Appunto: perché non alzano la bolletta a chi preleva 16 miliardi di litri d'acqua pregiata ogni anno?
Lo Stato non sa quanta acqua prendono davvero
“Le Amministrazioni concedenti non conoscono il quantitativo effettivo di acqua emunta dai concessionari, in quanto la misurazione della portata effettiva non viene praticata per la mancata installazione degli strumenti idonei. […] Il quantitativo effettivo di acqua estratta può essere auto-dichiarato dai concessionari, senza che vi sia un’effettiva attività di controllo da parte dell’amministrazione concedente.
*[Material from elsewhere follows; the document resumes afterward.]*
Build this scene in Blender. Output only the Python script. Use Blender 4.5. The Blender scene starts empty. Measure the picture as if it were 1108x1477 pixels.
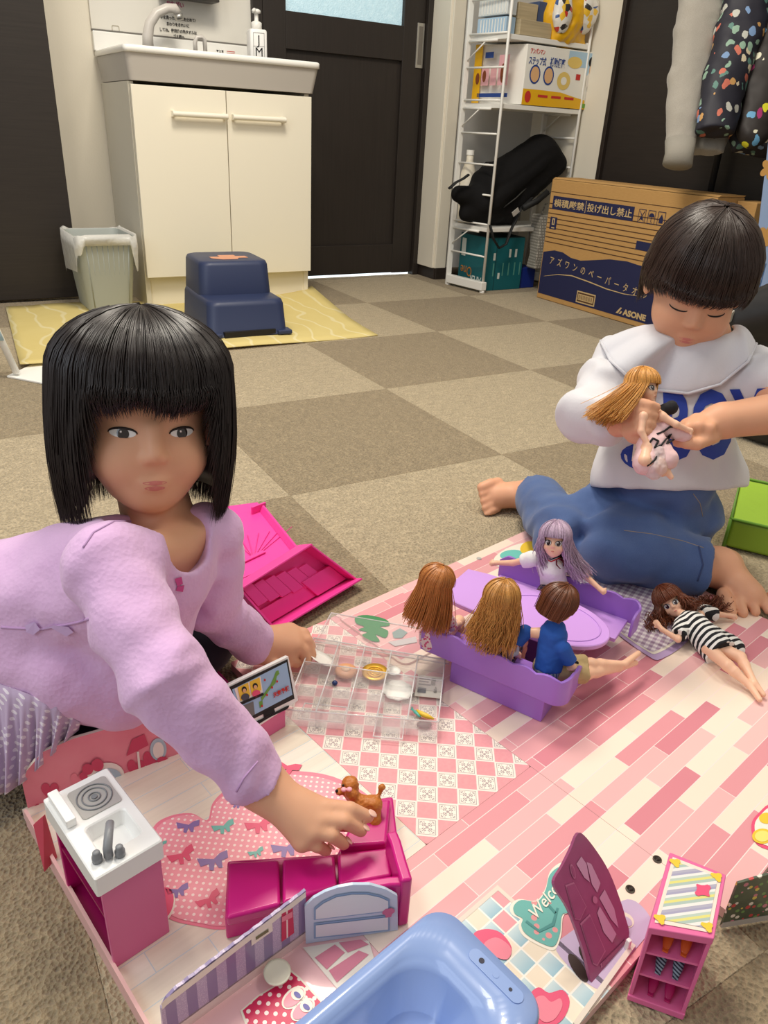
import bpy, bmesh, math, random
import numpy as np
from math import sin, cos, pi, radians, atan2, hypot
from mathutils import Vector, Matrix, Euler
random.seed(7); RNG = np.random.default_rng(7)
SC = bpy.context.scene; COL = SC.collection

# ---------------------------------------------------------------- camera
FPX = 1094.65; IW, IH = 1108, 1477
CAM = Vector((-1.5187, -2.1777, 0.6164))
_yaw, _pit, _rol = .5524, .4653, .0542
FWD = Vector((sin(_yaw)*cos(_pit), cos(_yaw)*cos(_pit), -sin(_pit)))
_r = Vector((cos(_yaw), -sin(_yaw), 0)); _u = _r.cross(FWD)
RGT = _r*cos(_rol) + _u*sin(_rol); UPV = -_r*sin(_rol) + _u*cos(_rol)
cd = bpy.data.cameras.new('camera'); cam = bpy.data.objects.new('camera', cd); COL.objects.link(cam)
cd.sensor_fit = 'HORIZONTAL'; cd.sensor_width = 36; cd.lens = 36*FPX/IW; cd.clip_start = .02
cam.matrix_world = Matrix(((RGT.x, UPV.x, -FWD.x, CAM.x), (RGT.y, UPV.y, -FWD.y, CAM.y), (RGT.z, UPV.z, -FWD.z, CAM.z), (0, 0, 0, 1)))
SC.camera = cam
cd.dof.use_dof = False

# ---------------------------------------------------------------- world, lamps, exposure
SC.view_settings.view_transform = 'Standard'; SC.view_settings.look = 'None'
SC.view_settings.gamma = 1; SC.view_settings.use_curve_mapping = False
SC.view_settings.exposure = 0.40
SC.cycles.use_denoising = True
SC.cycles.max_bounces = 8; SC.cycles.transparent_max_bounces = 24; SC.cycles.transmission_bounces = 10
SC.cycles.caustics_reflective = False; SC.cycles.caustics_refractive = False
W = bpy.data.worlds.new('room_light'); SC.world = W; W.use_nodes = True
W.node_tree.nodes['Background'].inputs[0].default_value = (1.0, .95, .88, 1); W.node_tree.nodes['Background'].inputs[1].default_value = .33
def area(name, loc, sx, sy, power, col, aim):
    l = bpy.data.lights.new(name, 'AREA'); l.shape = 'RECTANGLE'; l.size = sx; l.size_y = sy; l.energy = power; l.color = col
    o = bpy.data.objects.new(name, l); COL.objects.link(o); o.location = loc
    o.rotation_euler = (Vector(aim)-Vector(loc)).to_track_quat('-Z', 'Y').to_euler(); return o
area('ceiling_lamp', (-.75, -.55, 2.38), .55, .55, 33, (1, .92, .79), (-.75, -.55, 0))
area('ceiling_lamp', (-1.9, -1.0, 2.38), .55, .55, 16, (1, .94, .84), (-1.7, -1.0, 0))
area('ceiling_lamp', (0.1, -2.0, 2.38), .55, .55, 9, (1, .92, .79), (0.0, -1.9, 0))
area('window_daylight', (-3.2, -1.6, 1.5), 1.4, 1.2, 12, (.78, .88, 1), (-1.2, -1.4, .3))

# ---------------------------------------------------------------- helpers
def ray(px, py): return FWD + RGT*((px-IW/2)/FPX) - UPV*((py-IH/2)/FPX)
def gp(px, py, z=0.): d = ray(px, py); return CAM + d*((z-CAM.z)/d.z)
def yp(px, py, y): d = ray(px, py); return CAM + d*((y-CAM.y)/d.y)
def xp(px, py, x): d = ray(px, py); return CAM + d*((x-CAM.x)/d.x)
def dp(px, py, d): return CAM + ray(px, py)*d
def V(*a): return Vector(a)
def lin(c): return tuple((x/255/12.92 if x/255 <= .04045 else ((x/255+.055)/1.055)**2.4) for x in c)

class NB:                                    # small node-expression builder
    def __init__(s, m):
        s.m = m; s.t = m.node_tree; s.n = s.t.nodes; s.l = s.t.links; s.b = s.n['Principled BSDF']; s._c = {}
    def new(s, k, **kw):
        n = s.n.new(k)
        for a, b in kw.items(): setattr(n, a, b)
        return n
    def put(s, sock, v):
        if isinstance(v, bpy.types.NodeSocket): s.l.new(v, sock)
        elif v is not None:
            if sock.type == 'RGBA' and len(v) == 3: v = (*v, 1)
            sock.default_value = v
    def co(s, k='Object'):
        if k not in s._c: s._c[k] = s.new('ShaderNodeTexCoord').outputs[k]
        return s._c[k]
    def xyz(s, k='Object'):
        if 'x'+k not in s._c:
            n = s.new('ShaderNodeSeparateXYZ'); s.put(n.inputs[0], s.co(k)); s._c['x'+k] = n.outputs
        return s._c['x'+k]
    def m2(s, op, a, b=None, c=None):
        n = s.new('ShaderNodeMath', operation=op)
        for i, v in enumerate((a, b, c)):
            if v is not None: s.put(n.inputs[i], v)
        return n.outputs[0]
    def mix(s, f, a, b):
        n = s.new('ShaderNodeMix', data_type='RGBA'); s.put(n.inputs[0], f); s.put(n.inputs[6], a); s.put(n.inputs[7], b); return n.outputs[2]
    def ramp(s, f, stops, const=False):
        n = s.new('ShaderNodeValToRGB'); e = n.color_ramp.elements
        if const: n.color_ramp.interpolation = 'CONSTANT'
        e[0].position, e[0].color = stops[0][0], (*stops[0][1], 1); e[1].position, e[1].color = stops[1][0], (*stops[1][1], 1)
        for p, c in stops[2:]:
            k = e.new(p); k.color = (*c, 1)
        s.put(n.inputs[0], f); return n.outputs[0]
    def noise(s, scale, detail=3, vec=None, rough=.5, dist=0.):
        n = s.new('ShaderNodeTexNoise'); n.inputs['Scale'].default_value = scale; n.inputs['Detail'].default_value = detail
        n.inputs['Roughness'].default_value = rough; n.inputs['Distortion'].default_value = dist
        s.put(n.inputs['Vector'], vec if vec is not None else s.co()); return n.outputs['Fac']
    def voro(s, scale, vec=None, feature='F1', out='Distance', rnd=1.):
        n = s.new('ShaderNodeTexVoronoi', feature=feature); n.inputs['Scale'].default_value = scale; n.inputs['Randomness'].default_value = rnd
        s.put(n.inputs['Vector'], vec if vec is not None else s.co()); return n.outputs[out]
    def map(s, scale=(1, 1, 1), rot=(0, 0, 0), loc=(0, 0, 0), vec=None):
        n = s.new('ShaderNodeMapping'); n.inputs['Scale'].default_value = scale; n.inputs['Rotation'].default_value = rot; n.inputs['Location'].default_value = loc
        s.put(n.inputs['Vector'], vec if vec is not None else s.co()); return n.outputs[0]
    def sep(s, v):
        n = s.new('ShaderNodeSeparateXYZ'); s.put(n.inputs[0], v); return n.outputs
    def comb(s, x, y, z=0.):
        n = s.new('ShaderNodeCombineXYZ')
        for i, v in enumerate((x, y, z)): s.put(n.inputs[i], v)
        return n.outputs[0]
    def col(s, c): s.put(s.b.inputs['Base Color'], c)
    def bump(s, h, strength=.3, dist=.002):
        n = s.new('ShaderNodeBump'); n.inputs['Strength'].default_value = strength; n.inputs['Distance'].default_value = dist
        s.put(n.inputs['Height'], h); s.l.new(n.outputs[0], s.b.inputs['Normal'])
    # pattern masks (1 inside)
    def lt(s, a, b): return s.m2('LESS_THAN', a, b)
    def dots(s, x, y, p, r):                 # staggered dots
        def one(ox):
            fx = s.m2('SUBTRACT', s.m2('FRACT', s.m2('ADD', s.m2('DIVIDE', x, p), ox)), .5)
            fy = s.m2('SUBTRACT', s.m2('FRACT', s.m2('ADD', s.m2('DIVIDE', y, p), ox)), .5)
            return s.m2('SQRT', s.m2('ADD', s.m2('MULTIPLY', fx, fx), s.m2('MULTIPLY', fy, fy)))
        return s.lt(s.m2('MINIMUM', one(0.), one(.5)), r)
    def stripe(s, x, p, duty=.5, off=0.): return s.lt(s.m2('FRACT', s.m2('ADD', s.m2('DIVIDE', x, p), off)), duty)

MATS = {}
def mat(name, rgb=(200, 200, 200), rough=.5, metal=0., spec=.5, bump=None, var=None, sheen=0., coat=0., trans=0., ior=1.45, alpha=1., emit=None, sss=0., fn=None):
    if name in MATS: return MATS[name]
    m = bpy.data.materials.new(name); m.use_nodes = True; nb = NB(m); b = nb.b
    c = lin(rgb); b.inputs['Base Color'].default_value = (*c, 1); b.inputs['Roughness'].default_value = rough
    b.inputs['Metallic'].default_value = metal; b.inputs['Specular IOR Level'].default_value = spec
    b.inputs['Sheen Weight'].default_value = sheen; b.inputs['Coat Weight'].default_value = coat
    b.inputs['Transmission Weight'].default_value = trans; b.inputs['IOR'].default_value = ior; b.inputs['Alpha'].default_value = alpha
    if sss: b.inputs['Subsurface Weight'].default_value = sss; b.inputs['Subsurface Radius'].default_value = (.008, .003, .0015); b.inputs['Subsurface Scale'].default_value = 1
    if emit: b.inputs['Emission Color'].default_value = (*lin(emit[0]), 1); b.inputs['Emission Strength'].default_value = emit[1]
    if var:
        s, a = var; f = nb.noise(s, 4)
        nb.col(nb.mix(f, tuple(max(0, x*(1-a)) for x in c), tuple(min(1, x*(1+a)) for x in c)))
    if bump: nb.bump(nb.noise(bump[0], 3), bump[1], bump[2] if len(bump) > 2 else .002)
    if fn:
        r = fn(nb)
        if r is not None: nb.col(r)
    MATS[name] = m; return m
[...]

In alcuni casi i concessionari, ancorché tenuti all’autodichiarazione, non comunicano periodicamente, come stabilito dai regolamenti regionali, il quantitativo di acqua emunta alle amministrazioni concedenti, le quali mancano di dare seguito agli strumenti di tutela dell’interesse pubblico di cui dispongono (come la revoca della concessione)”.
Lo scrive il Dipartimento del Tesoro nel suo 1° Rapporto sulle concessioni delle acque minerali.